I have been using Zerene stacker and have been quite happy with its features. However, I now have an awful lot of images on my hard drive which I'll likely never use or look at again. While I'm not as meticulous as some, I'm sure, I still do stacks of 20-40 images fairly often.
I'd like to know what others do with all the rest of the images used to make the stack.
Do you save them and if so, why?
Hi Eric,
I usually create TIFFs (sometimes JPEGs) that have had all Raw conversion optimizations (like CA removal, de-vignetting or light fall-off and light cast correction), dust removal (in C1 with LCCs), basic capture sharpening, etc, applied. Once I've achieved and retouched a successful stack, I'll throw the TIFF intermediaries away, but I do keep the Raws (with parametric corrections) because that allows me to recreate the intermediaries at will and with the latest Raw conversion engine capabilities.
I do understand your question, because deep (thin-slice) stacks do occupy a lot of storage space even in Raw format. And their volume rapidly grows.
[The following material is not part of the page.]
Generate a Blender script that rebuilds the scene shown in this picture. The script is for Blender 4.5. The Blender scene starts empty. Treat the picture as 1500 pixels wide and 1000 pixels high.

On the other hand, Storage is relatively affordable, so you could consider burning the source files for one or more stacks to DVDs (or swappable hard disks for larger quantities, in a docking station), just in case.
Does anyone find themselves going back and re-stacking very often?
Not often, but it does happen, e.g. when new Raw conversion engines become available, or new Stacking insights warrant a rerun.